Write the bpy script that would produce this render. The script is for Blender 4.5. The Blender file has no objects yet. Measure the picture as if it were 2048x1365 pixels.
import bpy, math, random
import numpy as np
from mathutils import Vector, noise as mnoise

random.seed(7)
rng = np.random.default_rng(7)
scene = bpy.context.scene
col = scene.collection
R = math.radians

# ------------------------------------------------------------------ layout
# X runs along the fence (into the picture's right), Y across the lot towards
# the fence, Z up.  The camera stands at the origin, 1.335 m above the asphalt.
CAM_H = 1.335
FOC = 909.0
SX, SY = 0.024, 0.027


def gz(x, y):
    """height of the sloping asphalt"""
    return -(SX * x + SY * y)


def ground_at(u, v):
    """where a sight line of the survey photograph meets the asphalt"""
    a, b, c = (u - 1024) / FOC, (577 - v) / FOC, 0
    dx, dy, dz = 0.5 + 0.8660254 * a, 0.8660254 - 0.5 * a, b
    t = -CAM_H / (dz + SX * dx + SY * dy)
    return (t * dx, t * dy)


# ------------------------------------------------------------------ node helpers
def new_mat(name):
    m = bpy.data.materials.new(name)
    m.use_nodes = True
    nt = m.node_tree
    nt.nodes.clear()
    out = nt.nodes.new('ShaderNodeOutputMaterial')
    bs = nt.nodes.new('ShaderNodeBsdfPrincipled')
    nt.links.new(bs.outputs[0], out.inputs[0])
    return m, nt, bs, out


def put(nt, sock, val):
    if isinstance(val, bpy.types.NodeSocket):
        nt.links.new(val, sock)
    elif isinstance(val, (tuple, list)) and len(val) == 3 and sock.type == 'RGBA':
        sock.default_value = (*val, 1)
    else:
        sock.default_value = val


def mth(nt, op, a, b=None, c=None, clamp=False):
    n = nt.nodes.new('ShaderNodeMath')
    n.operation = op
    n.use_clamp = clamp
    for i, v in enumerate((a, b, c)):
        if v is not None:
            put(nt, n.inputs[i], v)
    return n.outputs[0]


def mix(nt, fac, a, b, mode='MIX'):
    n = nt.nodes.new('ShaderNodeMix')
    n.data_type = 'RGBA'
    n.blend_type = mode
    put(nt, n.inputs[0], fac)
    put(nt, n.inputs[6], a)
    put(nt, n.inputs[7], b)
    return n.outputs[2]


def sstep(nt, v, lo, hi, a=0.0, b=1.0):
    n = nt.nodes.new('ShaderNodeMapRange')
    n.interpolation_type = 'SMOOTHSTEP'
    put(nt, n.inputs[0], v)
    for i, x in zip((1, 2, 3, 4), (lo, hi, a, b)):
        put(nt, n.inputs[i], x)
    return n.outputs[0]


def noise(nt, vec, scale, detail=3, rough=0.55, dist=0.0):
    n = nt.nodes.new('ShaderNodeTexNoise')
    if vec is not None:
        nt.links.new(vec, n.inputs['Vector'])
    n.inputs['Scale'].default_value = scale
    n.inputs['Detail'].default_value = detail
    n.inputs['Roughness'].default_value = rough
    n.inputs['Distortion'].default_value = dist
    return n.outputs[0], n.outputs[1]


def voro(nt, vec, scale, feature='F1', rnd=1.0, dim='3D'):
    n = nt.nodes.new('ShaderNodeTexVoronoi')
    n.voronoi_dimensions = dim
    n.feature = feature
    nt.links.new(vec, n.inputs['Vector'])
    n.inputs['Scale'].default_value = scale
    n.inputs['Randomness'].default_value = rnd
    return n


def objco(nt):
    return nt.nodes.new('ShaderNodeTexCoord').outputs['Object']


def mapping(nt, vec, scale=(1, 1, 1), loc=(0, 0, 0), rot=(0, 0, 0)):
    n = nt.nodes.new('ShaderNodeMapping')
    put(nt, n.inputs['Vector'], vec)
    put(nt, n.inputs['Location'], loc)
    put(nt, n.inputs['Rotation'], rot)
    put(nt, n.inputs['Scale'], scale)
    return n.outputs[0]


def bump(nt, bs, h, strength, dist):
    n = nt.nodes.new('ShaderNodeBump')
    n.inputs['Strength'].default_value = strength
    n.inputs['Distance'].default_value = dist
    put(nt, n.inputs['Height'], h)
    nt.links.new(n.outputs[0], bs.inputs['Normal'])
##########
Lines from the start of the material above through the line containing "sock.default_value = val" are to be duplicated exactly, and only those.

Write the bpy script that would produce this render. The script is for Blender 4.5. The Blender file has no objects yet. Measure the picture as if it were 2048x1365 pixels.
import bpy, math, random
import numpy as np
from mathutils import Vector, noise as mnoise

random.seed(7)
rng = np.random.default_rng(7)
scene = bpy.context.scene
col = scene.collection
R = math.radians

# ------------------------------------------------------------------ layout
# X runs along the fence (into the picture's right), Y across the lot towards
# the fence, Z up.  The camera stands at the origin, 1.335 m above the asphalt.
CAM_H = 1.335
FOC = 909.0
SX, SY = 0.024, 0.027


def gz(x, y):
    """height of the sloping asphalt"""
    return -(SX * x + SY * y)


def ground_at(u, v):
    """where a sight line of the survey photograph meets the asphalt"""
    a, b, c = (u - 1024) / FOC, (577 - v) / FOC, 0
    dx, dy, dz = 0.5 + 0.8660254 * a, 0.8660254 - 0.5 * a, b
    t = -CAM_H / (dz + SX * dx + SY * dy)
    return (t * dx, t * dy)


# ------------------------------------------------------------------ node helpers
def new_mat(name):
    m = bpy.data.materials.new(name)
    m.use_nodes = True
    nt = m.node_tree
    nt.nodes.clear()
    out = nt.nodes.new('ShaderNodeOutputMaterial')
    bs = nt.nodes.new('ShaderNodeBsdfPrincipled')
    nt.links.new(bs.outputs[0], out.inputs[0])
    return m, nt, bs, out


def put(nt, sock, val):
    if isinstance(val, bpy.types.NodeSocket):
        nt.links.new(val, sock)
    elif isinstance(val, (tuple, list)) and len(val) == 3 and sock.type == 'RGBA':
        sock.default_value = (*val, 1)
    else:
        sock.default_value = val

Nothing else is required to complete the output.